DO THIS — In the entries below, identify every line with the string "empty" and copy it.
─── INFORMATION PROVIDED ───
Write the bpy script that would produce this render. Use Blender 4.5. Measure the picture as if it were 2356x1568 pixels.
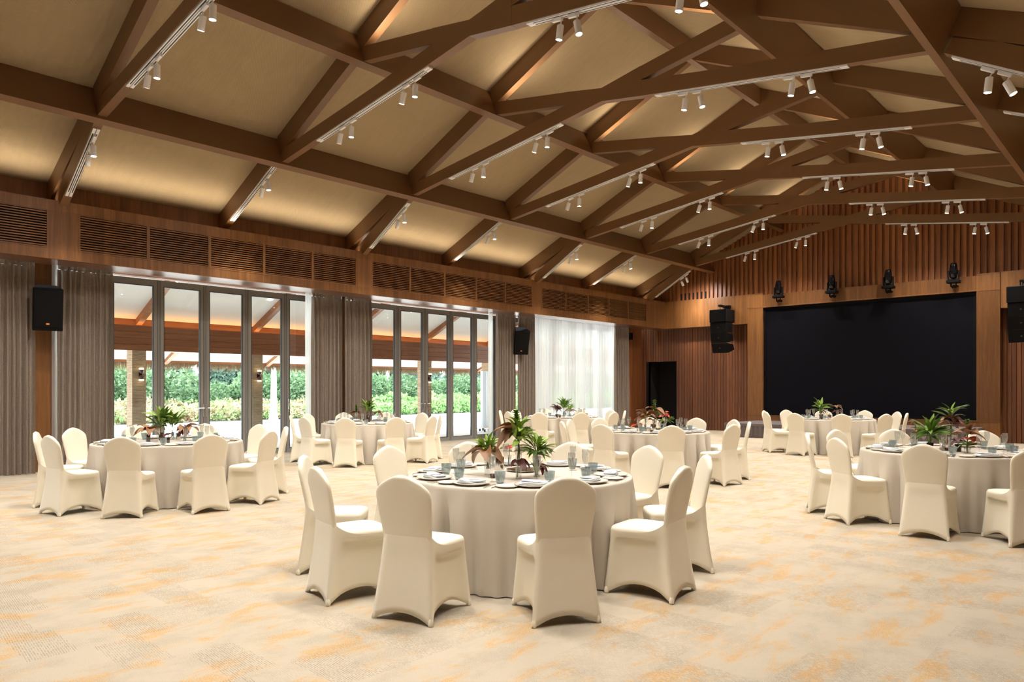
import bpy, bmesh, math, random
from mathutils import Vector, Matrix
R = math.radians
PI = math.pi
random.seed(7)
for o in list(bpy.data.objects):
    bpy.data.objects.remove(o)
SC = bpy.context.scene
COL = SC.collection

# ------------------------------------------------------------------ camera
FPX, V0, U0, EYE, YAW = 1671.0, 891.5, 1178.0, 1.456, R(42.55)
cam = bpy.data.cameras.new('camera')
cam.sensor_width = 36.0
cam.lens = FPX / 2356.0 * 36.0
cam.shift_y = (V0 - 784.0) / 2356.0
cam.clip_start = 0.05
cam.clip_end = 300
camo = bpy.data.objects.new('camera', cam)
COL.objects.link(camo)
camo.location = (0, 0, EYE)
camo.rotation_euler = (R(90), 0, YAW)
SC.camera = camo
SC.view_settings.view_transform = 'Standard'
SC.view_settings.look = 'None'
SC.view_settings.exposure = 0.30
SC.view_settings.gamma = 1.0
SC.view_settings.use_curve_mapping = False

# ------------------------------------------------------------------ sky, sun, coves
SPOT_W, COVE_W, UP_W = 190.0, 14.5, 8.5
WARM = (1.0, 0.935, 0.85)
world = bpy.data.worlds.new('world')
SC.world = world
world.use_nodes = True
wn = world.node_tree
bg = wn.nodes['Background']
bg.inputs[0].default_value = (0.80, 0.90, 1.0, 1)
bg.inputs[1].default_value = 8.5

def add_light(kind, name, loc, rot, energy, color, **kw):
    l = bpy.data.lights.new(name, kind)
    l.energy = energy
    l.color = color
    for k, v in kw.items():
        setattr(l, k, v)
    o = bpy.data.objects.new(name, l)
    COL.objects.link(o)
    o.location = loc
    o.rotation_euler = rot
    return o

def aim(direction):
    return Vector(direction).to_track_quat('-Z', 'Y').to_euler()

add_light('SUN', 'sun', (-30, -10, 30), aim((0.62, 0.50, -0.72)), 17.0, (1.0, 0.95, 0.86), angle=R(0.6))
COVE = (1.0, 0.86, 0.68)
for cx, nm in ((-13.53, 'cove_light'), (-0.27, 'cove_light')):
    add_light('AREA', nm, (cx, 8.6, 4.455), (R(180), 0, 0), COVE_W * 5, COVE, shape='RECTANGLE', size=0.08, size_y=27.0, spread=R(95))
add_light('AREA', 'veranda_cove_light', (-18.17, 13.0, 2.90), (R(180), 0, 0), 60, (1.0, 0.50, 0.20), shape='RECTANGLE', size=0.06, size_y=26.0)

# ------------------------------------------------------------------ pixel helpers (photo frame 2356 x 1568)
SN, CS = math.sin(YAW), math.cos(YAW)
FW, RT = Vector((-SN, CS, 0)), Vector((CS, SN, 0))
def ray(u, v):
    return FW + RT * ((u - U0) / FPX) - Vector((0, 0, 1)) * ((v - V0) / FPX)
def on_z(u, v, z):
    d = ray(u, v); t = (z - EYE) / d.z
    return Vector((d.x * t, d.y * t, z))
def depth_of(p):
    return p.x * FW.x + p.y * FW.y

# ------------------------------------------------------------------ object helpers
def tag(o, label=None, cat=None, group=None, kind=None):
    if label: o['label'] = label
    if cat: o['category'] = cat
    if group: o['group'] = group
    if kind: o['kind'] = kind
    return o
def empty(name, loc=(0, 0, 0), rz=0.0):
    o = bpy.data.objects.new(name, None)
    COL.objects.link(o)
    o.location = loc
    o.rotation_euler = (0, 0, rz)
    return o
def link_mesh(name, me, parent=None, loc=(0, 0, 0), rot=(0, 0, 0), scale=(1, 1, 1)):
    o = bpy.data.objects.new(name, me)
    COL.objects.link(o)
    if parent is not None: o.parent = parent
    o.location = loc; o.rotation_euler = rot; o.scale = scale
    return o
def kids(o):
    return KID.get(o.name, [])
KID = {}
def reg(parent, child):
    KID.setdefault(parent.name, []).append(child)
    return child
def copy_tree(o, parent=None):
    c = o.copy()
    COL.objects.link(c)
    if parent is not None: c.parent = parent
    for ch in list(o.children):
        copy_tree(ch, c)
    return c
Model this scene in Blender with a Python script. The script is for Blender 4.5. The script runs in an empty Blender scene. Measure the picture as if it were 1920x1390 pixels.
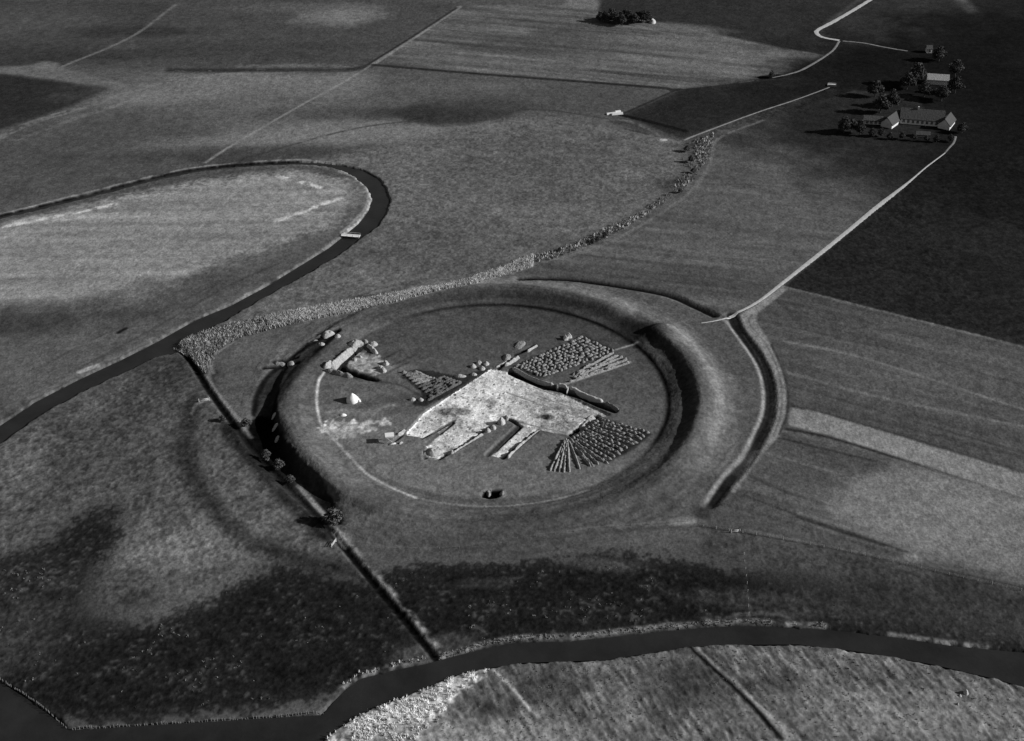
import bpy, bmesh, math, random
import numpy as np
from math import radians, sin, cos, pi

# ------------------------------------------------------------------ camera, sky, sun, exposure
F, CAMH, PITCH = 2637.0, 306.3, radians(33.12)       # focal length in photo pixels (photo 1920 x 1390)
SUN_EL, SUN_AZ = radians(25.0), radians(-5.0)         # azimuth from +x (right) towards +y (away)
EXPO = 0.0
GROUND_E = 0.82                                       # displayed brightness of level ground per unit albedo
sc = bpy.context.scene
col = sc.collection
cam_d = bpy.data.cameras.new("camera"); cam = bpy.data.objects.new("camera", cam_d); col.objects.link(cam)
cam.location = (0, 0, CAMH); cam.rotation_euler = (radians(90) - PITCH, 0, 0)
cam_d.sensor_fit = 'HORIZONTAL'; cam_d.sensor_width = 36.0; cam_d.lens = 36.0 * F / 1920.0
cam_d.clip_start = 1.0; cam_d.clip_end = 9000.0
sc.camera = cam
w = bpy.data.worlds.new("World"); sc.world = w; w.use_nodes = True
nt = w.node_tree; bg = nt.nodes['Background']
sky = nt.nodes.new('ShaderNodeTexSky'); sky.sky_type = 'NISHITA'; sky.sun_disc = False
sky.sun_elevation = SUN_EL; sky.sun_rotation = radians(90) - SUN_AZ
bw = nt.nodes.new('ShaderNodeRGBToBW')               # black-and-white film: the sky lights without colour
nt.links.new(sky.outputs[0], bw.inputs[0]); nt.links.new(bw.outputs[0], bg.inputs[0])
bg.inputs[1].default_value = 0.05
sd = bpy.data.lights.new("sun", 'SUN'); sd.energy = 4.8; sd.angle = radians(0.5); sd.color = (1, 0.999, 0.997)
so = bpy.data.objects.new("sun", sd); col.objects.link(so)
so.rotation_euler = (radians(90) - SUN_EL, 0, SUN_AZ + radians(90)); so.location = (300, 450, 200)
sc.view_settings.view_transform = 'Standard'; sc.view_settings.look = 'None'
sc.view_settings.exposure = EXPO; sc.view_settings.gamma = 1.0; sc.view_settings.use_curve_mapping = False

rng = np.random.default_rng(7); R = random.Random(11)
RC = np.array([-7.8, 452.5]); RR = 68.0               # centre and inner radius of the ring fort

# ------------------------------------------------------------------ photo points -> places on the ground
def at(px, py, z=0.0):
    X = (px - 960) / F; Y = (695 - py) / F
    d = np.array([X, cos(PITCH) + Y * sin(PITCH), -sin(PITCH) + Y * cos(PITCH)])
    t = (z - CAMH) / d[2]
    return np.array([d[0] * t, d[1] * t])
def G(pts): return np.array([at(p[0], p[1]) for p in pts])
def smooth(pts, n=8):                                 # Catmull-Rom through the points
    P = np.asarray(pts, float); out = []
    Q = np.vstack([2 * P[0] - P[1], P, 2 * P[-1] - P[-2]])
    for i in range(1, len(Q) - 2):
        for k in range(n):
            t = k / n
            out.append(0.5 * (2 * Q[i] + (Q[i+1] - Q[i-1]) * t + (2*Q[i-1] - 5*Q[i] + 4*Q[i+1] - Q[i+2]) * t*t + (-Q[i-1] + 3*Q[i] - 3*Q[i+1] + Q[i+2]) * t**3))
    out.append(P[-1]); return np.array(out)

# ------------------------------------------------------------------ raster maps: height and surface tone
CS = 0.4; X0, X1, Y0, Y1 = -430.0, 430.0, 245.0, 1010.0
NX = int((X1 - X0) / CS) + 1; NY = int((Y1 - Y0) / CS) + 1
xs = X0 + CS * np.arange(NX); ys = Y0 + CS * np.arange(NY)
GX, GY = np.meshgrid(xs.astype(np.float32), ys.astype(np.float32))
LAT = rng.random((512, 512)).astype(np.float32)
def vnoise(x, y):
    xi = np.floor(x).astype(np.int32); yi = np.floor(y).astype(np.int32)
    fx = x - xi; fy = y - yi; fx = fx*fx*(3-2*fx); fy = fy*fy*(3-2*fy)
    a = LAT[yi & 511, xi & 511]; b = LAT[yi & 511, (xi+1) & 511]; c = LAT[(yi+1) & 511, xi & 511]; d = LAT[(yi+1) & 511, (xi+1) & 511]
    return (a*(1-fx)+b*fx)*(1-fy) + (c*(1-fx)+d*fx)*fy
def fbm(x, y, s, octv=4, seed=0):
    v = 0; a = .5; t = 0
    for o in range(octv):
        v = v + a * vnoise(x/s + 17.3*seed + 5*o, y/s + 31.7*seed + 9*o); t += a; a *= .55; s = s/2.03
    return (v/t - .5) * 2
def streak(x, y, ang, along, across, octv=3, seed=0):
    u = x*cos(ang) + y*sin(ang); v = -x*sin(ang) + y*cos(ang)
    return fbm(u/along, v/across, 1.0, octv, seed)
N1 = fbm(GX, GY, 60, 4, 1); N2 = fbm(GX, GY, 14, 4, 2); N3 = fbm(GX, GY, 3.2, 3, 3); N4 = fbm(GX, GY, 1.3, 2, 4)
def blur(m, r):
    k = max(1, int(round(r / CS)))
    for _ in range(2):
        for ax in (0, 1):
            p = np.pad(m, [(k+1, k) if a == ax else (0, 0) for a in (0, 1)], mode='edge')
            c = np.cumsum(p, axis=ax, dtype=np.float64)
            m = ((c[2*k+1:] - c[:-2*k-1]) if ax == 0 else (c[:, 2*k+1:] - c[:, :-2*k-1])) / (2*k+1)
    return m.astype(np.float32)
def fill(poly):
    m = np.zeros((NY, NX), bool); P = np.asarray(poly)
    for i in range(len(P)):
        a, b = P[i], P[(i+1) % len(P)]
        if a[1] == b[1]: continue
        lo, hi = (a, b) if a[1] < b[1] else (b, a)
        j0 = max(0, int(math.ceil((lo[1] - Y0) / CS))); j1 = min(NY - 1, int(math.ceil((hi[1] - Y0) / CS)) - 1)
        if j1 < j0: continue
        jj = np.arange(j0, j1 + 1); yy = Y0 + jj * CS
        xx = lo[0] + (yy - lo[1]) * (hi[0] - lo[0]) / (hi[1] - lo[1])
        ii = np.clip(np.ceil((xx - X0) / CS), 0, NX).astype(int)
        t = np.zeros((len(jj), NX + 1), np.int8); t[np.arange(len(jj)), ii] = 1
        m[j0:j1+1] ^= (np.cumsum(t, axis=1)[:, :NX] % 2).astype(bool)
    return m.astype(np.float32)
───
SOLUTION FOR THIS EXERCISE —
def empty(name, loc=(0, 0, 0), rz=0.0):
Model this scene in Blender with a Python script. The script is for Blender 4.5. The script runs in an empty Blender scene. Measure the picture as if it were 1920x1390 pixels.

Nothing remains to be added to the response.